Related topics

How many apps does it take to back up your data?

Trevor Pott counts the ways

Sysadmin blog What is the better approach to backups: a single service that can back up everything on your network or a collection of applications for backing up different items?

Over the course of my career I have been on both sides of this argument and I am still not convinced either is right. Now a pending network upgrade has forced me to scrap a recent backup plan and reopen the old debate.

The more the merrier

One of the simplest reasons to look towards multiple backup applications – or multiple instances of the same application – is restore speed.

I have had to do a few full-bore disaster recovery events: they aren't pretty and they aren't fun. The process is nerve-wracking for everyone. Will the backups work? Was anything lost? What was lost? How much will this cost?

As well as the human side of the equation there is the more pragmatic time-is-money maths. Our data centres are increasingly interdependent. Restoring data for one application doesn't mean you can use it; often you need to get many more applications up and running – or even all of them – before the critical bit everyone is waiting for will function.

Some backup providers grok this, others don't, but in my experience no single application is as fast as a restore from multiple points simultaneously.

How will I know?

The number of applications we use every day is growing. We have only to look at our own homes. We have moved from a PC with a handful of apps to everyone having their own mobile device each with its own unique app loadout.

How can one backup application be expected to know about all the applications in our data centres or all of the cloudy SaaS apps we are increasingly dependent upon?

A backup regime that can't back up all your data is kind of pointless, and I fear that it is increasingly unrealistic to expect any single application to do backups for every app in use.

One thing that single backup applications frequently lack is the ability to treat different classes of data with different priorities. Every backup application I have worked with for the past 10 years or so has had the ability to do backups with differing frequency depending on source. Few can do it based on data content; that still requires scripting.

I look for more: the ability to choose the backup medium (or destination) based on data source, content, document ownership and so on; automatic duplication of some categories of data to multiple destinations; and in some cases data is so mission critical that I require an unencrypted, un-deduplicated copy ready for immediate launch in a cold standby facility.

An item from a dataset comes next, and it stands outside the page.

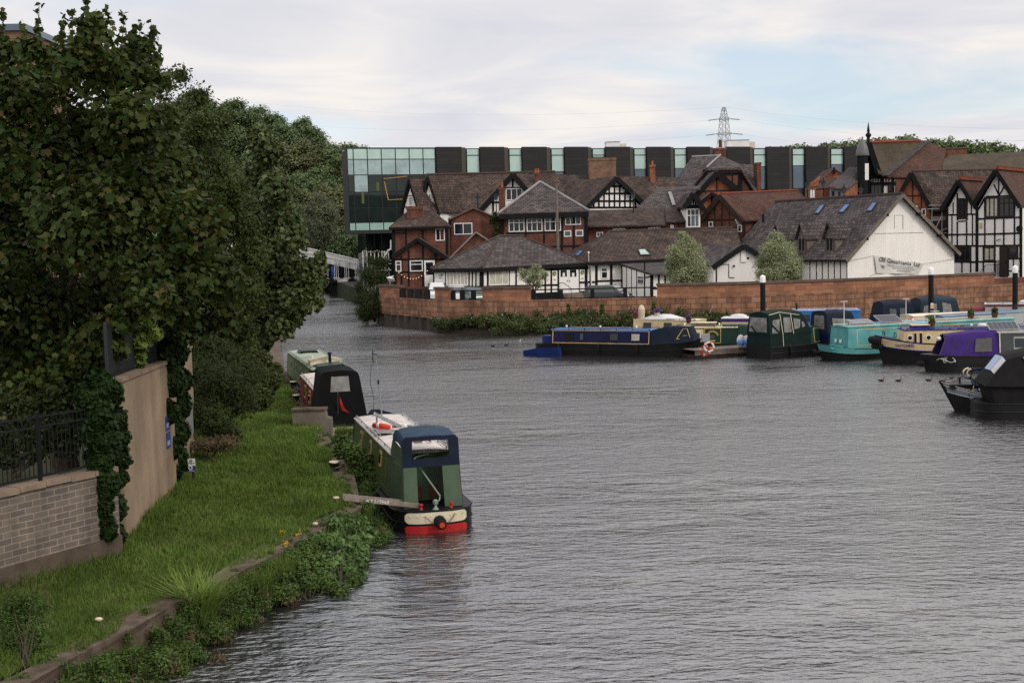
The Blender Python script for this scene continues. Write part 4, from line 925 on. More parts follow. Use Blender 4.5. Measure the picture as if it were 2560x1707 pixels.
chimney(h, 1337, 1348, 432, 447, 143, 'brick_red', 2, .7)
# ---- next range with the big chequered gable
fc = Fac(1385, 140, 1725, 140); h = house('slate_range', 'dark tiled range with large chequered black and white gable and stone chimney', fc)
mb = MB(); slabs(mb, [[(1390, 530, 139.5), (1725, 528, 139.5), (1692, 444, 146), (1388, 436, 146)]], .2)
p, q = at(1388, 436, 146), at(1692, 444, 146); slabs(mb, [[p, q, q + Vector((0, 6, -5)), p + Vector((0, 6, -5))]], .2); mb.build('roof', 'roof_brown', h)
mb = MB(); fc.wall(mb, [(1395, 534), (1720, 534)], 7, B); mb.build('wall', 'brick_red', h)
fg = Fac(1457, 133, 1620, 136.5); mb = MB(); fg.wall(mb, [(1466, 520), (1536, 450), (1606, 520)], 6, B); mb.build('gable_wall', 'white_render', h)
gable_roof(fg, h, (1454, 522), (1535, 441), (1620, 520), 9, 'roof_brown', .5, .2, bw=.5, name='gable_roof')
bs = []
for v in (466, 484, 503, 519):
    hw = (v - 449) * 1.0; bs.append((1536 - hw, v, 1536 + hw, v, .2))
for k in range(-5, 6):
    u = 1536 + k * 13; vt = 452 + abs(k) * 13; bs.append((u, vt, u, 520, .18))
mb = MB(); fg.beams(mb, bs); mb.build('timber_frame', 'timber_black', h)
mb = MB(); mb.tube([at(1481, 444, 145.4) + Vector((0, 0, .2)), at(1455, 512, 140.2) + Vector((0, 0, .2))], .12, 5); mb.build('valley_flashing', 'lead', h)
chimney(h, 1473, 1540, 395, 440, 144.5, 'brick_buff', 0, 1.6); chimney(h, 1626, 1638, 412, 445, 145, 'brick_orange', 1, .7)
# ---- low range with long brown roof
fc = Fac(1470, 128, 1742, 127.5); h = house('low_brick_range', 'low brick range with a long sagging brown roof below the chequered gable', fc)
mb = MB(); fc.wall(mb, [(1470, 566), (1738, 556)], 5, B); mb.build('wall', 'brick_red', h)
mb = MB(); slabs(mb, [[(1467, 565, 127.4), (1665, 561, 127.2), (1660, 521, 132), (1464, 526, 132)], [(1665.5, 554, 127.2), (1736, 552, 127), (1733, 519, 132), (1661, 521, 132)]], .16); mb.build('roof', 'roof_brown', h)
for q in ((1491, 580, 1508, 592), (1532, 571, 1563, 592), (1621, 568, 1651, 590), (1676, 562, 1684, 574)): window(fc, h, *q, 2 if q[2] - q[0] < 20 else 4)
mb = MB(); fc.beams(mb, [(1573, 566, 1573, 590), (1697, 556, 1697, 590, .12), (1668, 556, 1736, 554, .12)]); mb.build('timber_frame', 'timber_black', h)
mb = MB(); slabs(mb, [[(1600, 538, 129), (1652, 524, 134), (1752, 519, 134), (1742, 540, 129)]], .15)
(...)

In practice, this has meant using multiple applications just to get the feature coverage I seek.

Trust me, I’m a provider

A large part of the argument for multiple backup applications revolves around trust. Using a single backup provider means trusting that application or its vendor to be there for you when you need them. I have seen all sorts of things go sideways during restores and it leaves me very leery of backup providers in general.

What happens if the backup manifest is corrupted? Does the application have a means to rebuild it? Do you know how to do it on your own and if not would the vendor help?

If you use an online provider as the backup destination how flexible would it be? If part of your disaster involves the loss of your high-bandwidth internet connection will the company freight you disks? Will it do it without charging you the GDP of Ghana?

A single backup provider has the potential to be a single point of failure. I have certainly been in the situation where the vendor refused to support an older version of its software. The backup software naturally went sideways during restore and the lack of support was infuriating.

What happens if the only guy in the company who knows how to make the thing work gets hit by a bus?

Similarly, I can't imagine trusting all of my backups to a single online provider. It is only where a single provider is providing both local software – or a local appliance – in combination with an online service that I could see a it moving past that single point of failure.

In this case, trust would depend entirely on reputation. How long has the provider been in business? Are backups core to its offering or just a transient sideline that it will throw overboard when it doesn't demonstrate year-on-year growth far exceeding analysts’ expectations?

Another consideration that pushes me towards multiple applications is centred on the trust we may or may not have in the sysadmins overseeing the process. Backup applications are complex and frequently difficult to use.

What happens if the only guy in the company who knows how to make the thing work gets hit by a bus? Are you certain that knowledge has been passed to others?

Multiple applications at least give the opportunity to make several individuals (or departments) responsible for backup applications. If you have a few people used to their own backup applications, they can usually put their heads together and figure out how a different one works.